When i was a little girl my mom used to send me off to school. Unbeknownst to me, she would follow me to the corner and watch me walk the three blocks to the playground just to insure that I made it to school safely.
Her daily trip to the local market, the one located on the same street as my walk home from school, often coincided with the end of the school day. She would greet my friends and I bearing popsicles or some other form of tasty treat and walk us the rest of the way home.
It took me years to catch on to the fact that she was my guardian angel. She lived to make sure that my life was safe and secure. To the day she died, at 93 years young, she was my protector.
A mother-daughter bond is hard to break and I know that even though she has passed on, the memory of her will always be with me reminding me to look both ways when I cross the street, and to never put my drink down because someone might slip something into it. Never tell lies. Be nice to people even if you don't like them and don't trust the "Queen of England".
My mom was eccentric and wonderful. She drove me crazy at times. She made me laugh like a loon and cry like a baby.
Through it all she was my champion.
No one will ever love you like your mommy.
I will think of her every day for the rest of my life and marvel at her strength of will and character. She faced adversities head on and most of the time she conquered them.
To quote a good friend of mine, "She was a classy lady."

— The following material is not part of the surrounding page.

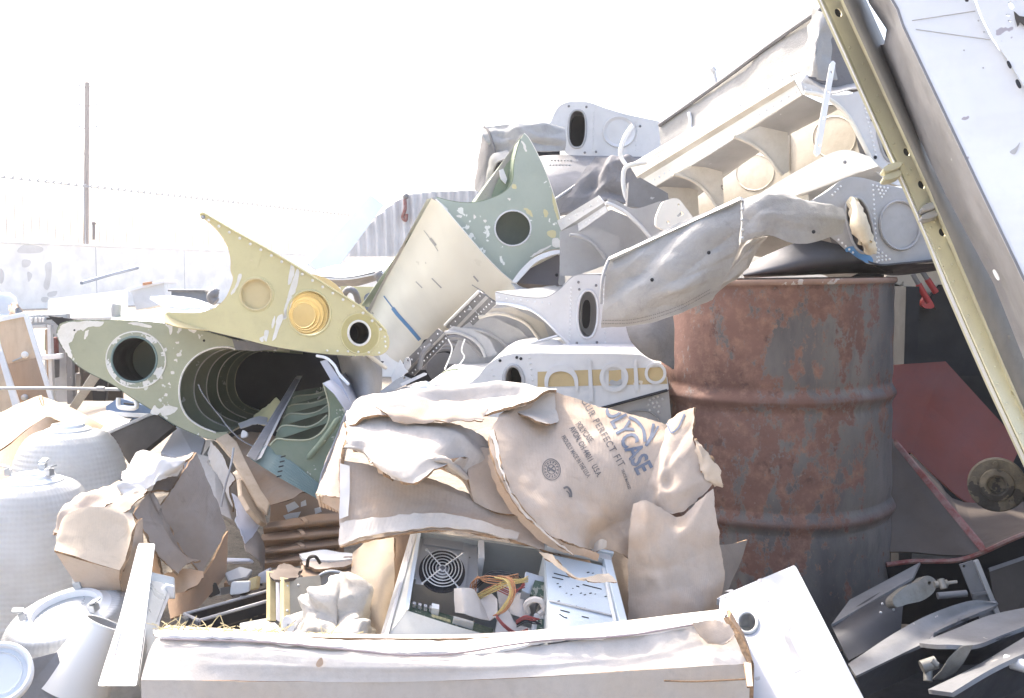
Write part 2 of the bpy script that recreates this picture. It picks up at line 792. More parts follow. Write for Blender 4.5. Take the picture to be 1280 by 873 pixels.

That being said... I will never forget the time my little 5'2" mom single handedly threw an entire motorcycle gang, "The Gypsy Jokers", out of her bar. The reason being that they would not remove their jackets that displayed gang colors.
So shocked by the fact that she wouldn't back down, 20 guys turned around and left. A week later the leader of the group, "Gypsy", came back. He was not wearing gang colors. He apologized to my mom and asked to shake her hand.
She informed him that he would be welcome to frequent her establishment but that he was never to wear his gang jacket. He had to tell her his given name because she refused to call him "Gypsy". They had a deal.
Through the years as "Gypsy" mellowed my mom was treated with visits from him proudly presenting his new baby for her to cuddle. They treated each other with mutual respect and kindness.
She was a big personality in a little body.
About a week before she died she confided in me that she didn't want to pass on because she still needed to take care of me.
This made me smile. Her weight had dropped to 85 pounds. She could still stand on her own but we used a wheelchair whenever went out for the day.
I assured her that I was getting pretty good at taking care of myself because of everything that she had taught me. This made her smile.
That day I think she made a conscious decision to let go.
I was lucky enough to be holding her hand when she left this world and I am happy to say it was a peaceful departure.
Her death has left an empty space in my life. I will go to that space and revisit her often. I know that the memory of her will ultimately produce a smile on my face.